I'm trying to install a specific version of a package (python-neutronclient
), but apt is failing to do that due to old packages. This happens even though new packages are available.
Aptitude also fails at first, but proposes the upgrade as a fourth option:
# aptitude install python-neutronclient=some_version
The following NEW packages will be installed:
python-neutronclient{b}
0 packages upgraded, 1 newly installed, 0 to remove and 21 not upgraded.
Need to get 0 B/102 kB of archives. After unpacking 816 kB will be used.
The following packages have unmet dependencies:
python-neutronclient : Depends: python-cliff (>= 1.4.3) but it is not going to be installed.
Depends: python-pyparsing (>= 2.0.1) but it is not going to be installed.

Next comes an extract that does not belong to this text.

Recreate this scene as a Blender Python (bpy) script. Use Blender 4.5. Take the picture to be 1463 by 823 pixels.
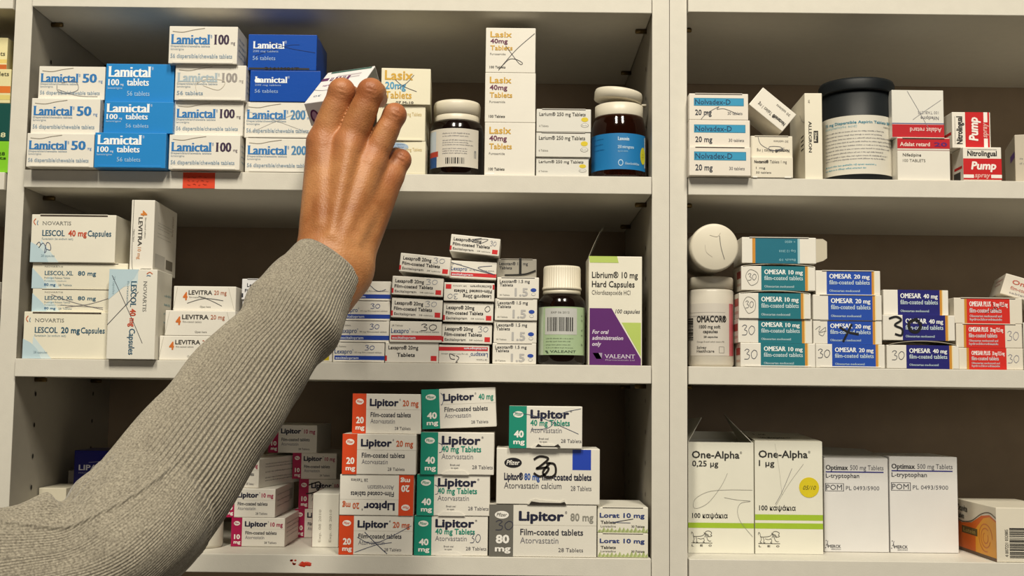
import bpy, bmesh, math, random
import numpy as np
from mathutils import Vector, Matrix

for o in list(bpy.data.objects):
    bpy.data.objects.remove(o, do_unlink=True)
scene = bpy.context.scene
COL = scene.collection
random.seed(7)

# ------------------------------------------------------------------ camera
W_PX, H_PX, F_PX = 1463.0, 823.0, 1694.0
CAM = Vector((0.0, -1.186, 1.5))
PITCH, ROLL = math.radians(5.0), math.radians(0.66)
_r0 = Vector((1, 0, 0)); FWD = Vector((0, math.cos(PITCH), math.sin(PITCH)))
_u0 = Vector((0, -math.sin(PITCH), math.cos(PITCH)))
RGT = _r0 * math.cos(ROLL) + _u0 * math.sin(ROLL)
UPV = _u0 * math.cos(ROLL) - _r0 * math.sin(ROLL)
cd = bpy.data.cameras.new('camera'); cam = bpy.data.objects.new('camera', cd); COL.objects.link(cam)
cd.sensor_width = 36.0; cd.lens = F_PX / W_PX * 36.0; cd.clip_start = 0.02
m = Matrix.Identity(4)
for i in range(3):
    m[i][0] = RGT[i]; m[i][1] = UPV[i]; m[i][2] = -FWD[i]; m[i][3] = CAM[i]
cam.matrix_world = m
scene.camera = cam

# ------------------------------------------------------------------ light and exposure
scene.view_settings.view_transform = 'Standard'
scene.view_settings.look = 'None'
scene.view_settings.gamma = 1.0
scene.view_settings.use_curve_mapping = False
scene.view_settings.exposure = -0.42
world = bpy.data.worlds.new('World'); scene.world = world; world.use_nodes = True
world.node_tree.nodes['Background'].inputs[0].default_value = (1.0, 0.90, 0.76, 1)
world.node_tree.nodes['Background'].inputs[1].default_value = 0.032
def area(name, loc, target, sx, sy, power, colour):
    l = bpy.data.lights.new(name, 'AREA'); l.shape = 'RECTANGLE'; l.size = sx; l.size_y = sy
    l.energy = power; l.color = colour
    o = bpy.data.objects.new(name, l); COL.objects.link(o); o.location = loc
    o.rotation_euler = (Vector(target) - Vector(loc)).to_track_quat('-Z', 'Y').to_euler()
    return o
LAMP = (1.0, 0.93, 0.78)
area('ceiling_lamp', (-0.55, -1.95, 3.75), (-0.40, 0.0, 1.0), 0.30, 0.9, 82, LAMP)
area('ceiling_lamp', (0.60, -1.95, 3.75), (0.40, 0.0, 1.0), 0.30, 0.9, 82, LAMP)
area('fill_light', (0.9, -3.3, 1.72), (0.2, 0.0, 1.1), 1.6, 0.9, 15, (1.0, 0.93, 0.82))  # added soft frontal fill behind the camera, not a real window

# ------------------------------------------------------------------ helpers
def P(x, y, Y):
    d = FWD * F_PX + RGT * (x - W_PX / 2) + UPV * (H_PX / 2 - y)
    return CAM + d * ((Y - CAM.y) / d.y)
def PZ(x, y, Z):
    d = FWD * F_PX + RGT * (x - W_PX / 2) + UPV * (H_PX / 2 - y)
    return CAM + d * ((Z - CAM.z) / d.z)

def lin(h):
    h = h.lstrip('#'); out = []
    for i in (0, 2, 4):
        c = int(h[i:i + 2], 16) / 255.0
        out.append(c / 12.92 if c <= 0.04045 else ((c + 0.055) / 1.055) ** 2.4)
    return (*out, 1.0)

MATS = {}
def mat(hexcol, rough=0.5, name='print_ink', var=0.05, scale=60.0, bump=0.0, spec=0.4, coat=0.0, sub=0.0, bscale=300.0, trans=0.0, metal=0.0):
    key = (hexcol, rough, name, var, scale, bump, spec, coat, sub, trans, metal)
    if key in MATS: return MATS[key]
    mt = bpy.data.materials.new(name); mt.use_nodes = True
    nt = mt.node_tree; b = nt.nodes['Principled BSDF']
    c = lin(hexcol)
    tc = nt.nodes.new('ShaderNodeTexCoord')
    nz = nt.nodes.new('ShaderNodeTexNoise'); nz.inputs['Scale'].default_value = scale; nz.inputs['Detail'].default_value = 3
    nt.links.new(tc.outputs['Object'], nz.inputs['Vector'])
    rp = nt.nodes.new('ShaderNodeValToRGB')
    rp.color_ramp.elements[0].position = 0.3; rp.color_ramp.elements[1].position = 0.7
    rp.color_ramp.elements[0].color = tuple(v * (1 - var) for v in c[:3]) + (1,)
    rp.color_ramp.elements[1].color = tuple(min(1, v * (1 + var)) for v in c[:3]) + (1,)
    nt.links.new(nz.outputs['Fac'], rp.inputs['Fac']); nt.links.new(rp.outputs['Color'], b.inputs['Base Color'])
    b.inputs['Roughness'].default_value = rough
    b.inputs['Specular IOR Level'].default_value = spec
    b.inputs['Metallic'].default_value = metal
    if coat: b.inputs['Coat Weight'].default_value = coat; b.inputs['Coat Roughness'].default_value = 0.12
    if trans: b.inputs['Transmission Weight'].default_value = trans
    if sub:
        b.inputs['Subsurface Weight'].default_value = sub
        b.inputs['Subsurface Radius'].default_value = (0.008, 0.003, 0.0015); b.inputs['Subsurface Scale'].default_value = 0.6
    if bump:
        n2 = nt.nodes.new('ShaderNodeTexNoise'); n2.inputs['Scale'].default_value = bscale; n2.inputs['Detail'].default_value = 4
        nt.links.new(tc.outputs['Object'], n2.inputs['Vector'])
        bp = nt.nodes.new('ShaderNodeBump'); bp.inputs['Strength'].default_value = bump; bp.inputs['Distance'].default_value = 0.001
        nt.links.new(n2.outputs['Fac'], bp.inputs['Height']); nt.links.new(bp.outputs['Normal'], b.inputs['Normal'])
    MATS[key] = mt
    return mt
def ink(h): return mat(h, 0.45, 'print_ink', 0.02)
def card(h, gloss=0.42): return mat(h, gloss, 'carton_board', 0.025, 25.0, 0.06, 0.4, 0.0)

class MB:
    """collects faces for ONE mesh object"""
    def __init__(s): s.v = []; s.f = []; s.mi = []; s.mats = []; s.sm = []
    def slot(s, m):
        if m not in s.mats: s.mats.append(m)
        return s.mats.index(m)
    def add(s, verts, faces, m, smooth=False):
        k = len(s.v); s.v += [tuple(p) for p in verts]; i = s.slot(m)
        for f in faces: s.f.append(tuple(j + k for j in f)); s.mi.append(i); s.sm.append(smooth)
    def build(s, name, parent=None):
        me = bpy.data.meshes.new(name); me.from_pydata(s.v, [], s.f)
        for mm in s.mats: me.materials.append(mm)
        me.polygons.foreach_set('material_index', s.mi); me.polygons.foreach_set('use_smooth', s.sm); me.update()
        o = bpy.data.objects.new(name, me); COL.objects.link(o)
        if parent: o.parent = parent
        return o
    def box(s, x0, x1, y0, y1, z0, z1, m, bev=0.0):
        bm = bmesh.new()
        vs = [bm.verts.new((x, y, z)) for x in (x0, x1) for y in (y0, y1) for z in (z0, z1)]
        for q in ((0, 1, 3, 2), (4, 6, 7, 5), (0, 4, 5, 1), (2, 3, 7, 6), (0, 2, 6, 4), (1, 5, 7, 3)): bm.faces.new([vs[i] for i in q])
        if bev: bmesh.ops.bevel(bm, geom=list(bm.edges), offset=bev, segments=2, profile=0.5, affect='EDGES')
        bm.verts.index_update()
        s.add([v.co.copy() for v in bm.verts], [[v.index for v in f.verts] for f in bm.faces], m); bm.free()
    def lathe(s, prof, m, n=64, ribs=0, rib_d=0.0, zr=None):
        vs = []; fs = []
        for (r, z) in prof:
            for k in range(n):
                rr = r
                if ribs and zr and zr[0] <= z <= zr[1]: rr = r - rib_d * (0.5 + 0.5 * math.cos(2 * math.pi * k * ribs / n))
                a = 2 * math.pi * k / n; vs.append((rr * math.cos(a), rr * math.sin(a), z))
        for i in range(len(prof) - 1):
            for k in range(n):
                a, b = i * n + k, i * n + (k + 1) % n; fs.append((a, b, b + n, a + n))
        fs.append(tuple(range(n))[::-1]); fs.append(tuple((len(prof) - 1) * n + k for k in range(n)))
        s.add(vs, fs, m, True)

def empty(name, loc, rot=(0, 0, 0), label=None, cat=None, group=None):
    o = bpy.data.objects.new(name, None); COL.objects.link(o); o.location = loc; o.rotation_euler = rot
    o.empty_display_size = 0.02
    if label: o['label'] = label
    if cat: o['category'] = cat
    if group: o['group'] = group
    return o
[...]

Depends: python-cmd2 (>= 0.6.7) but it is not going to be installed.
...
The interesting thing though is that all needed dependencies are available. Things I've already checked:
- if I install each of those packages, forcing the installed version, there are no issues
- after each dependency is installed manually, I can install python-neutronclient
- none of the packages involved are pinned
- each visible version of the package is at the same priority level (500)
- there is no preference for repositories set
- both apt-get and aptitude handle the situation in the same way
- apt-cache policy for each package doesn't show anything unusual (upstream and alternative repos with old and new versions respectively are visible)
- there's an unavailable recommended package, but
--no-install-recommends
does not change anything and I don't need that package either
What else could be the reason for the failure? Where should I look?